Millstone Hill RadarMillstone Hill Radar
  • The Space Systems Analysis Group was established to focus on system-level studies of the U.S. national space enterprise.
  • The Extended Space Sensor Architecture, a net-centric test bed for space situational awareness, had its first deliveries into the Joint Space Operations Center (JSpOC). This capability provides real-time radar images from the Haystack Auxiliary sensor to JSpOC operators.
  • A multistatic radar test bed consisting of Haystack and Haystack Auxiliary illumination radars (components of the Lincoln Space Surveillance Complex), three fixed received sites, and one transportable receive site began operations. The test bed was used to demonstrate wideband bistatic tracking and interferometric 3-D inverse synthetic aperture radar imaging of satellites in low Earth orbits.
  • Millstone Hill radars and the Space-Based Visible sensor have provided space situational awareness data to support more than 50 new launches in the past year.
  • Initial optical processing to shape each of the three large mirrors on the Space Surveillance Telescope (SST) has been completed. The telescope gimbal has been assembled. Operations of the SST are scheduled to begin in late 2009. The SST will possess advanced ground-based optical system capability to enable detection and tracking of objects in space while providing rapid, wide-area search capability.
  • The Haystack Ultrawideband Satellite Imaging Radar (HUSIR) low-power driver tube transmitter and signal processor were integrated with a small (2.4 meter) antenna and successfully used to collect data from large, low Earth-orbiting satellites. This early test confirms operational readiness for integration with a 37-meter-diameter dish antenna. The HUSIR system will add significant new imaging capability to our nation’s space situational awareness network.

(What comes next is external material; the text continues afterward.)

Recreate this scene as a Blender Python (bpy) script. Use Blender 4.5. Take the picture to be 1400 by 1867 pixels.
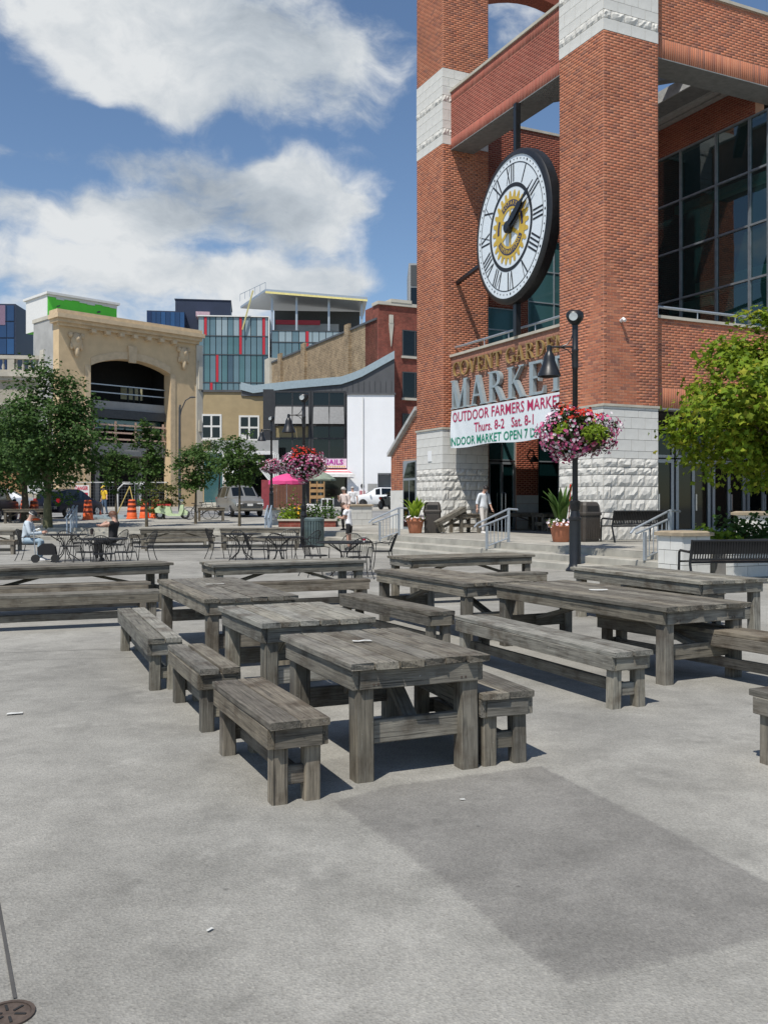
import bpy, bmesh, math, random
import numpy as np
from mathutils import Vector, Matrix
random.seed(11); RN = np.random.RandomState(5)
scene = bpy.context.scene
for o in list(bpy.data.objects): bpy.data.objects.remove(o)
COL = scene.collection
PI = math.pi
# ------------------------------------------------------------------ camera
F, HZ, CX, EYE = 1700.0, 916.0, 700.0, 1.6          # focal length and horizon in photo pixels, eye height in metres
cam = bpy.data.cameras.new('camera'); camo = bpy.data.objects.new('camera', cam); COL.objects.link(camo)
cam.sensor_fit = 'VERTICAL'; cam.sensor_height = 36; cam.sensor_width = 27
cam.lens = 36*F/1867; cam.shift_y = -(933.5-HZ)/1867
cam.clip_start = .1; cam.clip_end = 3000
camo.location = (0, 0, EYE); camo.rotation_euler = (PI/2, 0, 0)
scene.camera = camo
# ------------------------------------------------------------------ exposure, sun, sky
vs = scene.view_settings
vs.view_transform = 'Standard'; vs.look = 'None'; vs.gamma = 1; vs.exposure = 0.0; vs.use_curve_mapping = False
SUN = Vector((.264, .514, -1)).normalized()          # direction the light travels
sl = bpy.data.lights.new('sun', 'SUN'); sl.energy = 4.6; sl.angle = math.radians(.53); sl.color = (1, .95, .87)
so = bpy.data.objects.new('sun', sl); COL.objects.link(so); so.location = (-10, -20, 40)
so.rotation_euler = SUN.to_track_quat('-Z', 'Y').to_euler()
world = bpy.data.worlds.new('World'); scene.world = world; world.use_nodes = True
def make_world():
    nt = world.node_tree; nt.nodes.clear(); N = nt.nodes; L = nt.links
    def mth(op, a, b=None, c=None, clamp=False):
        n = N.new('ShaderNodeMath'); n.operation = op; n.use_clamp = clamp
        for i, q in enumerate((a, b, c)):
            if q is None: continue
            if isinstance(q, (int, float)): n.inputs[i].default_value = q
            else: L.new(q, n.inputs[i])
        return n.outputs[0]
    sky = N.new('ShaderNodeTexSky'); sky.sky_type = 'NISHITA'; sky.sun_disc = False
    sky.sun_elevation = math.asin(-SUN.z); sky.sun_rotation = math.atan2(-SUN.x, -SUN.y)
    sky.altitude = 250; sky.air_density = 1.0; sky.dust_density = .2; sky.ozone_density = 2.5
    bs = N.new('ShaderNodeBackground'); bs.inputs[1].default_value = .118
    hs = N.new('ShaderNodeHueSaturation'); hs.inputs['Saturation'].default_value = 1.04; L.new(sky.outputs[0], hs.inputs['Color'])
    L.new(hs.outputs[0], bs.inputs[0])
    tc = N.new('ShaderNodeTexCoord'); D = tc.outputs['Generated']
    nrm = N.new('ShaderNodeVectorMath'); nrm.operation = 'NORMALIZE'; L.new(D, nrm.inputs[0]); D = nrm.outputs[0]
    # domain warp for billowing edges
    wn = N.new('ShaderNodeTexNoise'); wn.inputs['Scale'].default_value = 9; wn.inputs['Detail'].default_value = 3; L.new(D, wn.inputs['Vector'])
    w1 = N.new('ShaderNodeVectorMath'); w1.operation = 'SUBTRACT'; L.new(wn.outputs['Color'], w1.inputs[0]); w1.inputs[1].default_value = (.5, .5, .5)
    w2 = N.new('ShaderNodeVectorMath'); w2.operation = 'SCALE'; L.new(w1.outputs[0], w2.inputs[0]); w2.inputs[3].default_value = .07
    w3 = N.new('ShaderNodeVectorMath'); w3.operation = 'ADD'; L.new(D, w3.inputs[0]); L.new(w2.outputs[0], w3.inputs[1]); DW = w3.outputs[0]
    sep = N.new('ShaderNodeSeparateXYZ'); L.new(DW, sep.inputs[0]); dx, dy, dz = sep.outputs
    sp0 = N.new('ShaderNodeSeparateXYZ'); L.new(D, sp0.inputs[0])
    def fbm(off):
        a = N.new('ShaderNodeVectorMath'); a.operation = 'ADD'; L.new(DW, a.inputs[0]); a.inputs[1].default_value = off
        m = N.new('ShaderNodeVectorMath'); m.operation = 'MULTIPLY'; L.new(a.outputs[0], m.inputs[0]); m.inputs[1].default_value = (1, 1, 1.7)
        n = N.new('ShaderNodeTexNoise'); n.inputs['Scale'].default_value = 5.2; n.inputs['Detail'].default_value = 9; n.inputs['Roughness'].default_value = .60
        L.new(m.outputs[0], n.inputs['Vector']); return n.outputs[0]
    d0 = fbm((3.1, .2, 5.3)); d1 = fbm((3.1-.012, .2-.02, 5.3+.055))
    # where the big cumulus banks stand (direction, half-widths, weight); elsewhere the noise decides alone
    blobs = [(430, 95, 340, 130, 0.41), (630, 130, 170, 110, 0.39), (110, 45, 150, 60, 0.33), (250, 60, 160, 70, 0.27), (560, 350, 170, 62, 0.53), (400, 380, 230, 70, 0.37), (230, 400, 150, 60, 0.31), (60, 380, 150, 55, 0.33),
             (300, 500, 460, 48, 0.47), (90, 282, 110, 26, 0.33), (30, 600, 90, 45, 0.32), (580, 505, 150, 38, 0.37),
             (70, 200, 130, 45, -0.34), (300, 245, 230, 34, -0.34), (560, 262, 190, 26, -0.30), (735, 420, 60, 240, -0.40), (690, 560, 120, 40, -0.25), (20, 100, 60, 50, -0.20), (110, 325, 150, 18, -0.20), (330, 460, 330, 20, -0.16), (950, 60, 120, 50, 0.19)]
    acc = None
    for px, py, rx, ry, w in blobs:
        v = Vector(((px-CX)/F, 1, (HZ-py)/F)); l = v.length; v.normalize()
        ex = mth('MULTIPLY', mth('SUBTRACT', dx, v.x), F*l/rx); ez = mth('MULTIPLY', mth('SUBTRACT', dz, v.z), F*l/ry)
        r = mth('ADD', mth('MULTIPLY', ex, ex), mth('MULTIPLY', ez, ez))
        g = mth('EXPONENT', mth('MULTIPLY', r, -.9))
        g = mth('MULTIPLY', g, w)
        acc = g if acc is None else mth('ADD', acc, g)
    front = mth('GREATER_THAN', sp0.outputs[1], 0.0)
    acc = mth('MULTIPLY', acc, front)
    den = mth('ADD', mth('ADD', mth('MULTIPLY', mth('SUBTRACT', d0, .5), 2.3), .36), acc)
    mr = N.new('ShaderNodeMapRange'); mr.interpolation_type = 'SMOOTHSTEP'; L.new(den, mr.inputs[0])
    mr.inputs[1].default_value = .37; mr.inputs[2].default_value = .86
    thick = N.new('ShaderNodeMapRange'); L.new(den, thick.inputs[0]); thick.inputs[1].default_value = .6; thick.inputs[2].default_value = 1.35
    d2 = fbm((7.7, 1.2, 2.9))
    lit = mth('ADD', mth('MULTIPLY', mth('SUBTRACT', d0, d1), 2.3), .72)
    lit = mth('ADD', lit, mth('MULTIPLY', mth('SUBTRACT', d2, .5), .9))
    lit = mth('SUBTRACT', lit, mth('MULTIPLY', thick.outputs[0], .22), clamp=True)
    cr = N.new('ShaderNodeValToRGB'); L.new(lit, cr.inputs[0])
    e = cr.color_ramp.elements; e[0].position = 0; e[0].color = (.36, .42, .49, 1); e[1].position = .95; e[1].color = (.90, .93, .95, 1)
    m = cr.color_ramp.elements.new(.5); m.color = (.62, .68, .74, 1)
    bc = N.new('ShaderNodeBackground'); L.new(cr.outputs[0], bc.inputs[0]); bc.inputs[1].default_value = .84
    up = N.new('ShaderNodeMapRange'); L.new(sp0.outputs[2], up.inputs[0]); up.inputs[1].default_value = -.02; up.inputs[2].default_value = .03
    fac = mth('MULTIPLY', mr.outputs[0], up.outputs[0])
    mx = N.new('ShaderNodeMixShader'); L.new(fac, mx.inputs[0]); L.new(bs.outputs[0], mx.inputs[1]); L.new(bc.outputs[0], mx.inputs[2])
    out = N.new('ShaderNodeOutputWorld'); L.new(mx.outputs[0], out.inputs[0])
make_world()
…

  • Focal plane detectors and readout electronics were delivered for the Extreme ultraviolet Experiment sensor on NASA’s Solar Dynamics Observatory.
  • A novel 256 × 256 long-wave infrared detector array capable of supporting 30,000 frames per second with pixel-level digitization and image processing was fabricated. This technology will enable the next generation of nighttime wide-area surveillance.
  • Fabrication and initial testing were completed for an 880-megapixel visible wavelength imager that enables wide-area persistent surveillance at up to 10 frames per second.